Ist Arbeitszeitverkürzung überhaupt möglich?
Entgegen den üblichen Froschperspektiven ist es keine Frage, ob Arbeitszeitverkürzung möglich sei: Gesamtgesellschaftlich findet sie nämlich in Form anwachsender Massenarbeitslosigkeit bereits faktisch statt.
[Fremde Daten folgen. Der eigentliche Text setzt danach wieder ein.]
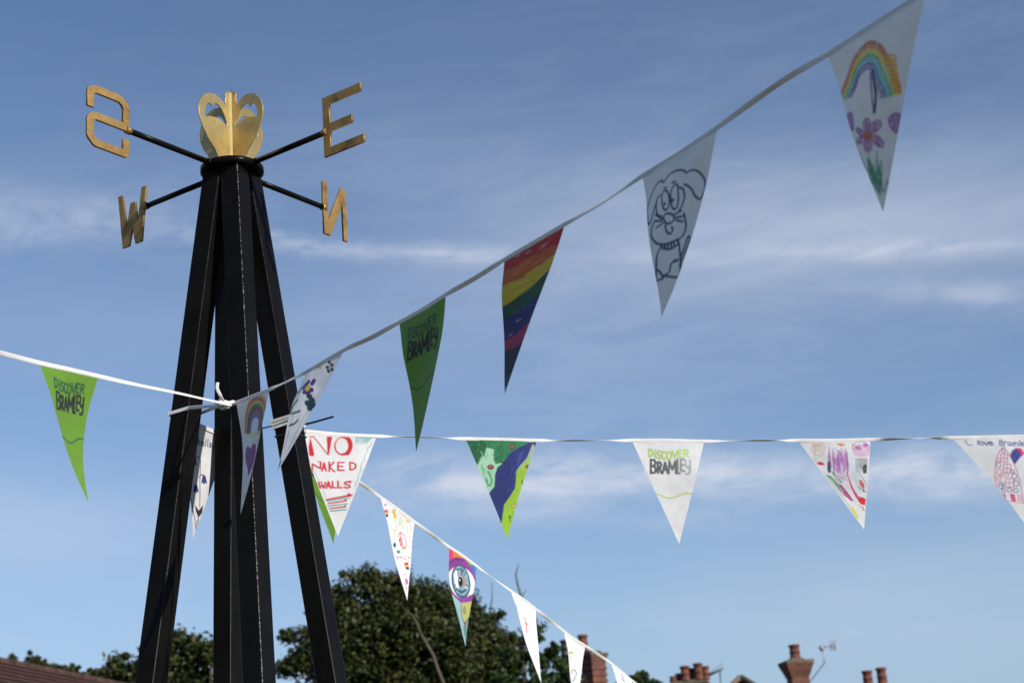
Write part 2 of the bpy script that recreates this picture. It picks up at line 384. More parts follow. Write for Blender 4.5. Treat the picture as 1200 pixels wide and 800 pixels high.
# letters; local x = outwards along the arm, y = up, centred on the arm axis in y
def stroke_outline(path, w):
    """mitred outline of an open polyline"""
    L, Rr = [], []
    P_ = [Vector(p) for p in path]
    for i, p in enumerate(P_):
        if i == 0: d0 = d1 = (P_[1]-p).normalized()
        elif i == len(P_)-1: d0 = d1 = (p-P_[i-1]).normalized()
        else: d0, d1 = (p-P_[i-1]).normalized(), (P_[i+1]-p).normalized()
        n0, n1 = Vector((-d0.y, d0.x)), Vector((-d1.y, d1.x)); m = (n0+n1).normalized(); k = (w/2)/max(0.35, m.dot(n0))
        L.append(tuple(p+m*k)); Rr.append(tuple(p-m*k))
    return L + Rr[::-1]
LW, LH, ST = 0.135, 0.168, 0.023
S_path = [(LW-ST/2, 0.62*LH), (LW-ST/2, 0.89*LH), (LW-0.028, 0.935*LH), (0.030, 0.935*LH), (ST/2, 0.84*LH), (ST/2, 0.50*LH), (LW-0.024, 0.50*LH), (LW-ST/2, 0.44*LH), (LW-ST/2, 0.15*LH), (LW-0.028, 0.065*LH), (ST/2, 0.065*LH), (ST/2, 0.30*LH)]
def roundpath(path, rad, n=4):
    out = [path[0]]
    for a, b, c in zip(path[:-2], path[1:-1], path[2:]):
        a, b, c = Vector(a), Vector(b), Vector(c); q = min(rad, (a-b).length*0.48, (c-b).length*0.48)
        p0, p1 = b+(a-b).normalized()*q, b+(c-b).normalized()*q
        for i in range(n+1):
            t = i/n; out.append(tuple(p0*(1-t)**2+b*2*t*(1-t)+p1*t*t))
    return out+[path[-1]]
letS = stroke_outline(roundpath(S_path, 0.005), ST*0.90)
letE = [(0, 0), (LW, 0), (LW, ST), (ST, ST), (ST, 0.40*LH), (0.098, 0.40*LH), (0.098, 0.40*LH+ST), (ST, 0.40*LH+ST), (ST, LH-ST), (LW-0.004, LH-ST), (LW-0.004, LH), (0, LH)]
WW = 0.116; WH = 0.163
letW = [(0.000, WH), (0.019, WH), (0.034, 0.062), (0.045, 0.128), (0.064, 0.128), (0.080, 0.060), (0.097, WH), (WW, WH), (0.096, 0), (0.070, 0), (0.056, 0.052), (0.044, 0), (0.018, 0)]
letN = [(0, 0), (0.026, 0), (0.082, 0.112), (0.082, 0), (0.099, 0), (0.099, WH), (0.078, WH), (0.0195, 0.046), (0.0195, WH), (0, WH)]
viewaz = math.degrees(math.atan2(TC.y, TC.x)) + 180    # from tower towards the camera
arms = [('S', viewaz-46, 0.360, letS, 0.47*LH), ('E', viewaz+45, 0.340, letE, 0.42*LH),
        ('W', viewaz-134.5, 0.340, letW, 0.62*WH), ('N', viewaz+134.5, 0.362, letN, 0.50*WH)]
zarm = TH-0.009
for ch, az, ln, poly, yc in arms:
    a = R(az); d = Vector((math.cos(a), math.sin(a), 0)); c0 = Vector((TC.x, TC.y, zarm))
    bm = bmesh.new(); tube(bm, [c0+d*(DR-0.006), c0+d*ln], 0.0078, 14)
    tube(bm, [c0+d*(DR-0.004), c0+d*(DR+0.006)], 0.0095, 14)
    arm = place('compass_arm', bm_mesh(bm), M_BLACK, tower, tower)
    up = Vector((0, 0, 1)); nn = d.cross(up)
    M4 = Matrix((( d.x, up.x, nn.x, 0), (d.y, up.y, nn.y, 0), (d.z, up.z, nn.z, 0), (0, 0, 0, 1)))
    org = c0 + d*(ln-0.006) - up*yc
    me = plate([poly], 0.007, 0.0008, Matrix.Translation(org) @ M4)
    lt = place('compass_letter', me, M_BRASS, arm, tower)
    lt['label'] = 'gold compass letter ' + ch
    bm = bmesh.new(); tube(bm, [c0+d*(ln-0.010), c0+d*(ln+0.004)], 0.0098, 12)
    place('weld_collar', bm_mesh(bm), M_BRASS, arm, tower)
# finial: four fins at right angles round a spine
k = 1.0/5.717/1900*4.38
def fin_pt(x, y):    # zoom coordinates of the near left fin
    dx = 335-x; return (dx*k/0.707*0.93, ((555-y)*1.14 - 0.36*dx)*k/0.92)
outer = [(335, 556), (245, 552), (247, 500), (225, 455), (180, 395), (140, 320), (116, 255), (112, 200), (128, 158), (158, 128), (190, 119), (225, 124), (258, 142), (283, 168), (298, 188), (298, 168), (302, 158), (298, 148), (306, 138), (300, 122), (306, 100), (322, 108), (335, 96)]
hole = [(312, 314), (285, 292), (255, 272), (225, 262), (190, 258), (156, 263), (155, 225), (163, 196), (178, 180), (194, 182), (205, 199), (218, 184), (236, 180), (258, 195), (278, 220), (296, 258), (308, 290)]
for i in range(4):
    a = R(viewaz-45+90*i); d = Vector((math.cos(a), math.sin(a), 0)); up = Vector((0, 0, 1)); nn = d.cross(up)
    M4 = Matrix(((d.x, up.x, nn.x, 0), (d.y, up.y, nn.y, 0), (d.z, up.z, nn.z, 0), (0, 0, 0, 1)))
    o2 = [fin_pt(*p) for p in outer]; o2 = [(x+0.0032, y) for x, y in o2]
    h2 = [(x+0.0032, y) for x, y in (fin_pt(*p) for p in hole)]
    # rear fins have the same shape
    me = plate([o2, h2], 0.0035, 0.0005, Matrix.Translation((TC.x, TC.y, TH+0.001)) @ M4)
    place('finial_fin', me, M_GOLD, tower, tower)
bm = bmesh.new()
sh = fin_pt(335, 108)[1]
bbox(bm, (0, 0, sh/2), (0.0105, 0.0105, sh), Matrix.Translation((TC.x, TC.y, TH)) @ Matrix.Rotation(R(viewaz), 4, 'Z'), 0.0012)
place('finial_spine', bm_mesh(bm), gold('highlight_gilding', (0.62, 0.43, 0.13), (0.74, 0.55, 0.20), (0.82, 0.64, 0.28), 0.75, 0.30, 9), tower, tower)  # the spine's gold highlight is put into a brighter base colour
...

Aufgrund der gesteigerten, schneller als die Produktion wachsenden, Produktivität, werden für die Produktion derselben Menge an Gütern und Dienstleistungen immer weniger Arbeitskräfte benötigt – also weniger gesellschaftlich erforderliche Arbeitszeit aufgewandt. Bei einer gegebenen Menge an Produkten bedeutet dies, dass die Werktätigen entweder kürzer arbeiten können oder ein zunehmender Teil der vorhandenen Arbeitskräfte für die Verwertung des Kapitals überflüssig wird.
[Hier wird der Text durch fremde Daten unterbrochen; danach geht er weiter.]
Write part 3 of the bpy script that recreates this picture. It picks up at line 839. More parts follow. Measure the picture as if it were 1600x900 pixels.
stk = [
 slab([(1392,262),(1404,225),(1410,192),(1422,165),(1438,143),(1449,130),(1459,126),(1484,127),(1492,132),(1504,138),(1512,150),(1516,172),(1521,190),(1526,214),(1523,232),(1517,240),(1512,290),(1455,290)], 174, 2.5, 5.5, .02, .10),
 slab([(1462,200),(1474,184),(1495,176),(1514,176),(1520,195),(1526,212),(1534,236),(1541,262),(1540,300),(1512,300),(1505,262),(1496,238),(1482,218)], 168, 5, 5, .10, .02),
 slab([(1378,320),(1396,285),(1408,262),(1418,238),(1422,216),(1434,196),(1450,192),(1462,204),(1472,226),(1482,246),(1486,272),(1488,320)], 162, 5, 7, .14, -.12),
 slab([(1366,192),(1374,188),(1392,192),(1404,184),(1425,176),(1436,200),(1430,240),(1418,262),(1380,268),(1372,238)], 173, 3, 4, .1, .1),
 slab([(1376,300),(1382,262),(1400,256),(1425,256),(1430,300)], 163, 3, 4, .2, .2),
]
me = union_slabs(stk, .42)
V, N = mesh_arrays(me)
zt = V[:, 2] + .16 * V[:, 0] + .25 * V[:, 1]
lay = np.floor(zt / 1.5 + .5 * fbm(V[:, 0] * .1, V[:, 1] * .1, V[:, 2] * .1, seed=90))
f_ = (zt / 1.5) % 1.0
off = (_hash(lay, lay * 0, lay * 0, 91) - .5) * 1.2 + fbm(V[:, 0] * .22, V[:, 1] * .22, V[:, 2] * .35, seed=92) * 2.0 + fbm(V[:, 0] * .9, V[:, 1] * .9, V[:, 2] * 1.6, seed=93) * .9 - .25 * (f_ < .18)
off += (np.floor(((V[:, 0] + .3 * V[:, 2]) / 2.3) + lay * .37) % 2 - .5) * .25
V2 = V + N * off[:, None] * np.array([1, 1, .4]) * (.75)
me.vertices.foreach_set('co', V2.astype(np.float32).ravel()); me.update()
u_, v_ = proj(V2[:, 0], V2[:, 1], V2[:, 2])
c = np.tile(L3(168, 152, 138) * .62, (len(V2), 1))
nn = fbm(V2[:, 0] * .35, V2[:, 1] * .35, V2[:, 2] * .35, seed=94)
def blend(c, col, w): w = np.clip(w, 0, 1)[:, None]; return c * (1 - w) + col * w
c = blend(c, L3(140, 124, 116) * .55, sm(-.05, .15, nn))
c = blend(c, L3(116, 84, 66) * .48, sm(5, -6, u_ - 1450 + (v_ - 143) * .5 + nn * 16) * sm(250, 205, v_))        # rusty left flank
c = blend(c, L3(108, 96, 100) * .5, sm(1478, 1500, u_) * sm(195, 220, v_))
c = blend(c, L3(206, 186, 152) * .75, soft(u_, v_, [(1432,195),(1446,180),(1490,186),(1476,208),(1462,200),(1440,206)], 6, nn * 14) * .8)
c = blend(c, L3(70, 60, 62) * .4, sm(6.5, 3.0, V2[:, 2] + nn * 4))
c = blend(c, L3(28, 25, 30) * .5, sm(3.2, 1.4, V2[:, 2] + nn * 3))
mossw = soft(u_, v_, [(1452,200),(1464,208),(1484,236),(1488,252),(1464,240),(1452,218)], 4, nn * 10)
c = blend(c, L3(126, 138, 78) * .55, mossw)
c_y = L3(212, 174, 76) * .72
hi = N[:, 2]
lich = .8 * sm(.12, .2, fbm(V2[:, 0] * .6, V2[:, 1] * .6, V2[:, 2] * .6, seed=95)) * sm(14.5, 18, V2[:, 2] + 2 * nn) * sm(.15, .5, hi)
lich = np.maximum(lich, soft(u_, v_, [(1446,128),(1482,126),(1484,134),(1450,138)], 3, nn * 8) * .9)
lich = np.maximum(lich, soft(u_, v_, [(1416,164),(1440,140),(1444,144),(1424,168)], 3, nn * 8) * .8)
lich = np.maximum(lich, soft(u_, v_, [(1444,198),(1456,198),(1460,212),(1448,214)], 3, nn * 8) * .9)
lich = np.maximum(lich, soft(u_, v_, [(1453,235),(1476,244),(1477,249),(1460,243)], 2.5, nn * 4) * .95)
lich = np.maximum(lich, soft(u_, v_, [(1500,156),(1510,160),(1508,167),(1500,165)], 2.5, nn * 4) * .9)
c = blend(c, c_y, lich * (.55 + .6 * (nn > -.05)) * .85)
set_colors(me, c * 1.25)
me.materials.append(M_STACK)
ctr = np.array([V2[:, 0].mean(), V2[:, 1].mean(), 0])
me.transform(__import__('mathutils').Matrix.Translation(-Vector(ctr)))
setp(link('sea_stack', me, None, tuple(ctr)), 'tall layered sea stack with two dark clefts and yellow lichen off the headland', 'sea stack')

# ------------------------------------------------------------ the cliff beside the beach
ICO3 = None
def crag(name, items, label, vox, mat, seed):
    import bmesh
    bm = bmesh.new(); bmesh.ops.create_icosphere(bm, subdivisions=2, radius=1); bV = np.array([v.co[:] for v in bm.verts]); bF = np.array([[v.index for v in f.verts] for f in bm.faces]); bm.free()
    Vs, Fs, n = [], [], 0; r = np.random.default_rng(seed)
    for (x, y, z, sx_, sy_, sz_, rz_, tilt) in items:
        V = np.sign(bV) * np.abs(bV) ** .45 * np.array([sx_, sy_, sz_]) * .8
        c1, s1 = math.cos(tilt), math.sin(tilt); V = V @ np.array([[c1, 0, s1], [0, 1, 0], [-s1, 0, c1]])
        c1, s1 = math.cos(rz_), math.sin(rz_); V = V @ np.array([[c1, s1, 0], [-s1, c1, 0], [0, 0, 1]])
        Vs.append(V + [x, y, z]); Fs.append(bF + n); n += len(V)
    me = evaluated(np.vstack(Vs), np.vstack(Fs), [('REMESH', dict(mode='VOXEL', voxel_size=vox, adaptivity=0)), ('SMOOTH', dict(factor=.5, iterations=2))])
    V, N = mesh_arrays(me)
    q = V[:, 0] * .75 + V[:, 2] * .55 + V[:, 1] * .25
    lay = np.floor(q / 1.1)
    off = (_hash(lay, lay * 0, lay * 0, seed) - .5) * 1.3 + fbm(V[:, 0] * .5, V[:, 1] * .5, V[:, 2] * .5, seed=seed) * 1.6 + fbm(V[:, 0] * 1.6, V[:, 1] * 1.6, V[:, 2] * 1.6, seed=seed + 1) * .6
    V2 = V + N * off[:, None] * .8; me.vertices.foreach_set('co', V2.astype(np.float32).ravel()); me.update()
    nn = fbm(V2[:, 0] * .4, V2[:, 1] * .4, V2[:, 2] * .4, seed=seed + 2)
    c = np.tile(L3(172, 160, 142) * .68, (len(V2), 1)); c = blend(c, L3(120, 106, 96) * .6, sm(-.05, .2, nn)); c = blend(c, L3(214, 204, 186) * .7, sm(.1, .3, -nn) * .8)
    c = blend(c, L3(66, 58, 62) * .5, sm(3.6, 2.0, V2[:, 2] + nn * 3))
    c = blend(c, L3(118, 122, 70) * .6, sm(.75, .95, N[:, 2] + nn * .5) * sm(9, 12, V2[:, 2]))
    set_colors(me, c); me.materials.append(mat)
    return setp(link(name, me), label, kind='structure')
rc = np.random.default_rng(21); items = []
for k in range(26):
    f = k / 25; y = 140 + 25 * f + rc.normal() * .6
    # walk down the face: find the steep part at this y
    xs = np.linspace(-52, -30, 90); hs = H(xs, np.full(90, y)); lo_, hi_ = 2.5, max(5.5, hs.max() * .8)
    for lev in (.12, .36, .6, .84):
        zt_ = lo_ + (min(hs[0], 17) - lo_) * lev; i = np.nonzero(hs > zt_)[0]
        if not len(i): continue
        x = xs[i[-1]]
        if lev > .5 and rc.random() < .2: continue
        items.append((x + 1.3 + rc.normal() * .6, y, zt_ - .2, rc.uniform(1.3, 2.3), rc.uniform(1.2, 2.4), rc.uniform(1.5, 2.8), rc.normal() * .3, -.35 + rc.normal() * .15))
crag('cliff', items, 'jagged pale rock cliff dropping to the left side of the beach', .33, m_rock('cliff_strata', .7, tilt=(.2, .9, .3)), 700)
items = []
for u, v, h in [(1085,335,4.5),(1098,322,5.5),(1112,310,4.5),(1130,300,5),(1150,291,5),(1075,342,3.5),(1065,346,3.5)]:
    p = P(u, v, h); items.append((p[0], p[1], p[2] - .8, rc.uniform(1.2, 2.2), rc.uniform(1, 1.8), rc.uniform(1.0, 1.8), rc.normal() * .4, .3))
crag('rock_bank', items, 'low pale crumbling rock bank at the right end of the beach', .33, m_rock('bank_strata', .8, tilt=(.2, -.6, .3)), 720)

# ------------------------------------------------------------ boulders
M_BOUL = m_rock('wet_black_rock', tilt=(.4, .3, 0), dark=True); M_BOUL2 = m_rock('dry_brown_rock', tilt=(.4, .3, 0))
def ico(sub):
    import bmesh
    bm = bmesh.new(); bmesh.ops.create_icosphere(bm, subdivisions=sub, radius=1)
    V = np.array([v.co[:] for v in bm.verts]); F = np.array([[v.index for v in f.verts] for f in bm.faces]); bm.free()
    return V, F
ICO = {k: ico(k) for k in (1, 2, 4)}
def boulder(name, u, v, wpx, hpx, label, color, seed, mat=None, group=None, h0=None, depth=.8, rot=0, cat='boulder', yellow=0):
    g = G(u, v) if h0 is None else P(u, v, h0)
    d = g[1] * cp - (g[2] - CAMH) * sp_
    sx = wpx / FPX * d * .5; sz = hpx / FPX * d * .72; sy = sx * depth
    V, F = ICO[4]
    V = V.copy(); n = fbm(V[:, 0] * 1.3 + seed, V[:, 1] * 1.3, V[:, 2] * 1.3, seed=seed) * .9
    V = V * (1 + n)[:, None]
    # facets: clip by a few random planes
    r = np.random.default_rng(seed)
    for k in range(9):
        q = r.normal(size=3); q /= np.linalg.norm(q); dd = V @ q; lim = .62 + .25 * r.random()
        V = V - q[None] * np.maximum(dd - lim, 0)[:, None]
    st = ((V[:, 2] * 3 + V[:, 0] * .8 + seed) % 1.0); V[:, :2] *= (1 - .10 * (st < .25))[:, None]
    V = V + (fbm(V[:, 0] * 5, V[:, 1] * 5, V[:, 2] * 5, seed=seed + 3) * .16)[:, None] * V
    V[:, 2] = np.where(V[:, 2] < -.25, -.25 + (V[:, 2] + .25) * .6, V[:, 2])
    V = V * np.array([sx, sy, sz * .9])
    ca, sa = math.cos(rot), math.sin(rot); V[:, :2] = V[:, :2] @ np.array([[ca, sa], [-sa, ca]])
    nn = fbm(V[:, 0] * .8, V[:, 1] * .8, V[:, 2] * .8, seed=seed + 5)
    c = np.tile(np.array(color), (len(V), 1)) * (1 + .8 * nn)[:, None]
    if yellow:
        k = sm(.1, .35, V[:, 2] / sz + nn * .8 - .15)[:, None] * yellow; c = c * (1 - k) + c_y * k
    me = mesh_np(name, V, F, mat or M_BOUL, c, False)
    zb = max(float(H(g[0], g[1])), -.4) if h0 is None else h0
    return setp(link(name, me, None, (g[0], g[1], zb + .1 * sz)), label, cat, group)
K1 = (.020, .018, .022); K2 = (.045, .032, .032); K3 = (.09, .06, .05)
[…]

Was nichts anderes als eine Arbeitszeitverkürzung im gesellschaftlichen Maßstab bedeutet. Allerdings auf Kosten sowohl der Arbeitenden wie dem damit einhergehenden Heer an Arbeitslosen, und ohne jedweden Lohnausgleich.
Wir fordern:
Nach Jahrzehnten eines gesetzlich-allgemeinen Arbeitszeitverkürzungsstillstands, einer kontinuierlich absackenden Lohnquote, des zunehmenden Arbeitsdrucks sowie einer explodierten Arbeitslosigkeit bedarf es dringendst einer radikalen Arbeitszeitverkürzung und gesellschaftlichen Umverteilung auf alle im Land!
• Für die längst überfällige Durchsetzung der 35-Stunden-Woche bei vollem Lohn- und Personalausgleich sowie begleitender Arbeitszeitregelungen!
• Für eine weitreichende Arbeitszeitverkürzung auf eine allgemeine und flächendeckende 30-Stunden-Woche!
• Für Maßnahmen zum Abbau chronischer Überstunden!
• Für eine flächendeckende Einführung der 6. Urlaubs-woche für alle unselbständig Beschäftigten!
• Klassenkämpferischer Widerstand gegen die Angriffe der Reichen, Industriellen und Banken!
• Zurück zu einer konsequenten Auseinandersetzung für eine (gesetzliche) umfassende und generelle Arbeitszeitverkürzung, anstatt des Abtausches gegen Lohnerhöhungen (sog. „Freizeitoption“)!
• Volle Solidarität und aktive Unterstützung des Kampfes der Beschäftigten im privaten Sozial- und Pflegebereich um die 35-Stunden-Woche!
• Offensiver und konsequenter Kampf der Gewerkschaften für eine radikale Arbeitszeitverkürzung in allen Branchen!